Longlisted for the 2019 International Dublin Literary Award
"Special Envoy is an exceedingly French spy thriller."
--New York Times Book Review
A dazzling satirical spy novel, part La Femme Nikita, part Pink
Panther and part Le Carré--from one of the world's preeminent authors
Jean Echenoz's sly and playful novels have won critical and popular
acclaim in France, where he has won the Prix Goncourt, as well as in the
United States, where he has been profiled by the New Yorker and called
themost distinctive voice of his generation by the Washington Post.
With his wonderfully droll and intriguing new work, Special Envoy,
Echenoz turns his hand to the espionage novel. When published in France,
it stormed the bestseller lists.
Special Envoy begins with an old general in France's intelligence
agency asking his trusted lieutenant Paul Objat for ideas about a person
he wants for a particular job: someone to aid the destabilization of Kim
Jong-un's regime in North Korea. Objat has someone in mind: Constance,
an attractive, restless, bored woman in a failing marriage to a
washed-up pop musician.

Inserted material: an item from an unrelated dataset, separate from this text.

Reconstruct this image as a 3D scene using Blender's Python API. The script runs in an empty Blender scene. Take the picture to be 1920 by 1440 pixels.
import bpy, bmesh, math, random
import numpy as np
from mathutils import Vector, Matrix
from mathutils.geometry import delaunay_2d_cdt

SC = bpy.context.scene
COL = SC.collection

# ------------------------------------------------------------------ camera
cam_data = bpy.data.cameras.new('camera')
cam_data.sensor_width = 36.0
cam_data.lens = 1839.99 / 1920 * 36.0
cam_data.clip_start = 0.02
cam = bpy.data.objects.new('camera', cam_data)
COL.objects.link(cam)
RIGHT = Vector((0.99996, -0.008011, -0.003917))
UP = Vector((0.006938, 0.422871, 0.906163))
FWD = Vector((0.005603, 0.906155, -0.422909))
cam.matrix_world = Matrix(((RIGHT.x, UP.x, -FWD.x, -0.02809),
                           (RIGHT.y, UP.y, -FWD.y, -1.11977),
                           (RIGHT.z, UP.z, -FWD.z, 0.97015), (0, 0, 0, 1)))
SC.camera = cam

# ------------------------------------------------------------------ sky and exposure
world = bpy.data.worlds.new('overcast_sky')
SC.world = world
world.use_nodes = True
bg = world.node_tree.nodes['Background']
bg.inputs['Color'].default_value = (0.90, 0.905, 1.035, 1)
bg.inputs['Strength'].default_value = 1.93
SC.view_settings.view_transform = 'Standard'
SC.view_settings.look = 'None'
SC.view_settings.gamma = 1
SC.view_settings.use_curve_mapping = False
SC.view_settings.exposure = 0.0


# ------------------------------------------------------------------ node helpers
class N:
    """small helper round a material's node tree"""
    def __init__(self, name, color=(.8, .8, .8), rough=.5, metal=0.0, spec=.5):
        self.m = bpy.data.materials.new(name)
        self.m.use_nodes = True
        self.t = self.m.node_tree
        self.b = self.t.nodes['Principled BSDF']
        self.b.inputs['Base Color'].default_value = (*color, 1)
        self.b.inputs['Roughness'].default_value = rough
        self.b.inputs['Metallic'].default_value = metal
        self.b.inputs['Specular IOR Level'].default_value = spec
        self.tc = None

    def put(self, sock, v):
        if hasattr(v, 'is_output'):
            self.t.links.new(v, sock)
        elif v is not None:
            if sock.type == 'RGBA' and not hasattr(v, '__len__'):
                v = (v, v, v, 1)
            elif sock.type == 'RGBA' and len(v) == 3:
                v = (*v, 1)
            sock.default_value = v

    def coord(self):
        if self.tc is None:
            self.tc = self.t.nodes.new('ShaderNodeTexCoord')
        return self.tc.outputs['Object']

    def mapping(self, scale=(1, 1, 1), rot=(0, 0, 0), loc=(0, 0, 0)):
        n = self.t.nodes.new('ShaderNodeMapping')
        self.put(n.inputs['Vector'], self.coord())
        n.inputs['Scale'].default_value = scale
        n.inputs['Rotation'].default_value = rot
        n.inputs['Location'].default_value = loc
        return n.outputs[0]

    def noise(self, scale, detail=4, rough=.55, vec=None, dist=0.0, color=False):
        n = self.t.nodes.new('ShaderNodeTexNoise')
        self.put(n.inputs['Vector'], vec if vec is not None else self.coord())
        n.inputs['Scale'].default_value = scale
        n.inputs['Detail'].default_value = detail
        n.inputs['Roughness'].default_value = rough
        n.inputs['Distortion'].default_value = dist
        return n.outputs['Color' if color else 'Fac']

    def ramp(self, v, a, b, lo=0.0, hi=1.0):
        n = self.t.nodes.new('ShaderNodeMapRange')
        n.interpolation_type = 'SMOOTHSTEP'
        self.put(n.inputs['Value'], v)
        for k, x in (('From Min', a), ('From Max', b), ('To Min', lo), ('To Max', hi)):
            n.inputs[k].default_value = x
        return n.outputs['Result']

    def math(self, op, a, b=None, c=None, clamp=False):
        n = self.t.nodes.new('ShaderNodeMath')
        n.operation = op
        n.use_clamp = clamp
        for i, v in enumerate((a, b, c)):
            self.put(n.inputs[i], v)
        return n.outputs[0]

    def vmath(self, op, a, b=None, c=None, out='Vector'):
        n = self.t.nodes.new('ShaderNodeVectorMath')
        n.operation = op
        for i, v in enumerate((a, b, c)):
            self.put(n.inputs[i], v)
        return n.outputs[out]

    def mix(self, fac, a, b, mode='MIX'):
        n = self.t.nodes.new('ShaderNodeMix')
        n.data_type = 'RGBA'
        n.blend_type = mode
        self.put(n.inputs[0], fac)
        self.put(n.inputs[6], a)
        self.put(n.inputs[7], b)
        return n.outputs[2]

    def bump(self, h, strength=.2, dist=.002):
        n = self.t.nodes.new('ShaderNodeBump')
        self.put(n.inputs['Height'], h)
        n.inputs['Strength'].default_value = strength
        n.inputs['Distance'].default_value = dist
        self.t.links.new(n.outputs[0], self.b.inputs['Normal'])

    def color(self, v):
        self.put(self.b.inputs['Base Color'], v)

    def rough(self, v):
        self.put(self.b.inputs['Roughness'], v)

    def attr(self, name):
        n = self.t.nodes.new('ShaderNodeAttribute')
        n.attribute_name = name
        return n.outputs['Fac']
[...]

Soon after, she is abducted by Objat's cronies
and spirited away into the lower depths of France's intelligence
bureaucracy where she is trained for her mission.
What follows is a bizarre tale of kidnappings, murders and mutilations,
bad pop songs and great sex, populated by a cast of oddballs and losers.
Set in Paris, rural central France, and Pyongyang, Special Envoy is
joyously strange and unpredictable, full of twists and ironic
digressions--and, in the words of L'Express, a pure gem, a delight.